The ongoing legal warfare between Qualcomm and Apple has intensified to a whole new level this morning, as the San Diego, California-based chip-maker has filed a lengthy countersuit against the Silicon Valley tech-giant over a myriad of charges, including but not limited to a “breach of contract.”
As per the terms of the countersuit — an exhaustive PDF file of which can be viewed here, Qualcomm is pointing the finger at Apple over a number of supposed of wrongdoings, including how the company deliberately “Chose not to utilize the full performance of Qualcomm’s modem chips in its iPhone 7,” and how Apple “misrepresented the performance disparity between iPhones using Qualcomm modems and those using competitor-supplied modems.”
The 139 page court filing goes on to allege that Apple essentially attempted to hold Qualcomm hostage by threatening the modem-maker in an effort to silence it from making “public comparisons about the superior performance of Qualcomm-powered iPhones.”
Qualcomm has for years been the primary supplier of modem and LTE chips for the breadth of Apple’s iPhone and iPad devices, until the Cupertino-company began diversifying its supplier base to include chips manufactured by Intel for last year’s iPhone 7 and iPhone 7 Plus flagships. Apple then hit Qualcomm with a swath of domestic and international anti-trust lawsuits earlier this year, including a U.S. Federal Trade Commission-backed suit accusing the chip-maker of trying to leverage its dominant position in the market to create a monopoly, and a subsequent, $145 million suit against the company for enacting “monopolistic tendencies” in Beijing, China.
Qualcomm’s countersuit goes on to accuse Apple of misleading government agencies around the world about its business practices, in what the chip-maker is calling an attempt to “induce regulatory proceedings” against it. While Qualcomm provided a number of examples to validate these claims, one in particular is most forthcoming: Back in August of last year, Qualcomm points out how Apple told the Korea Fair Trade Commission (KFTC) that the iPhone-maker “has yet to add a [second chipset] supplier because of Qualcomm’s exclusionary conduct.” Qualcomm noted, however, that at the time this statement was made to the KFTC, Apple had already brought Intel onboard as a secondary supplier, and had purchased millions of Intel-manufactured chips to incorporate into the iPhone 7 models that were unveiled less than a month later.

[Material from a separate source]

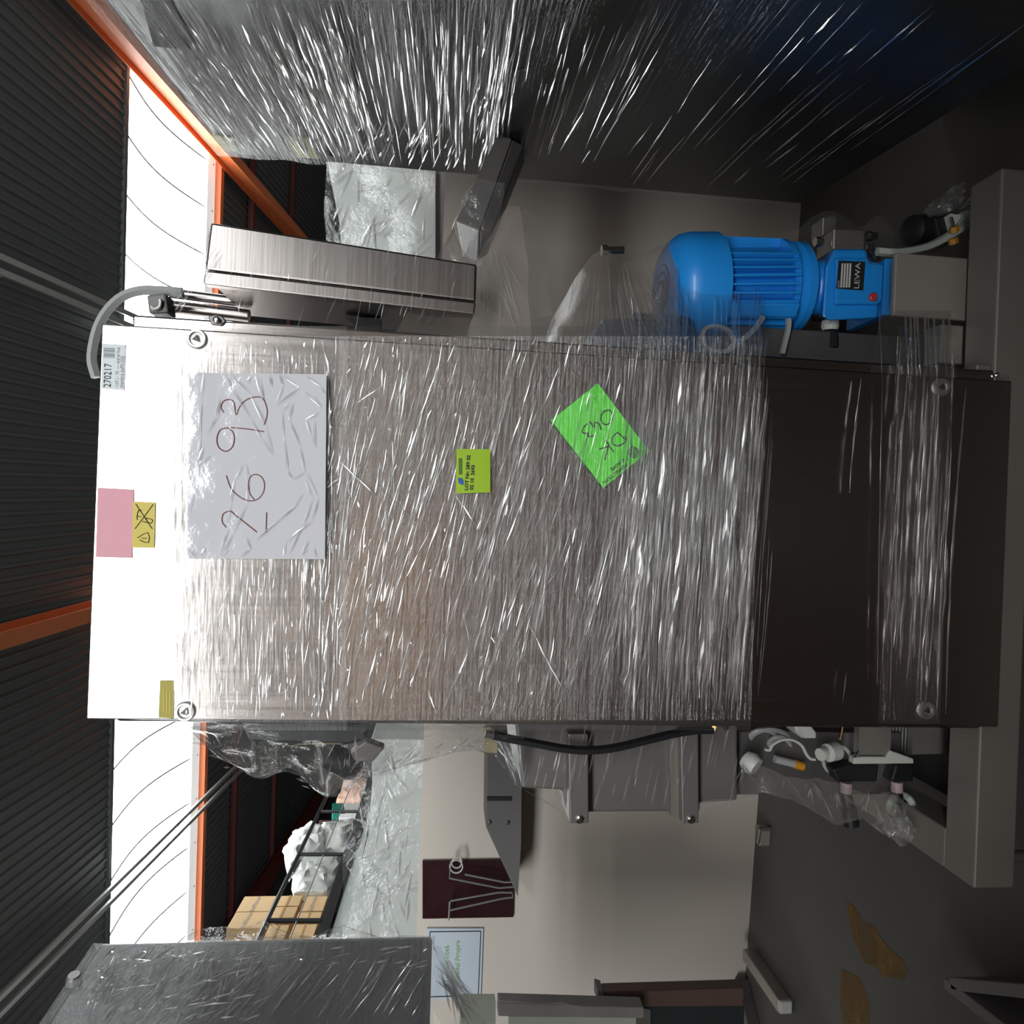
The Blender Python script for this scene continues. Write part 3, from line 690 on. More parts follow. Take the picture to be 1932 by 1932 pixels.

“Apple’s statement to the KTFC was false,” therefore, because the Cupertino-company already knew full well that the iPhone 7 models offered for sale in Korea would boast an Intel chip, as opposed to a Qualcomm chip. Qualcomm also alleges that Apple has obfuscated regulatory attacks against it, and that Cupertino has been interfering with “other companies” with whom the chip-maker has additional contracts with.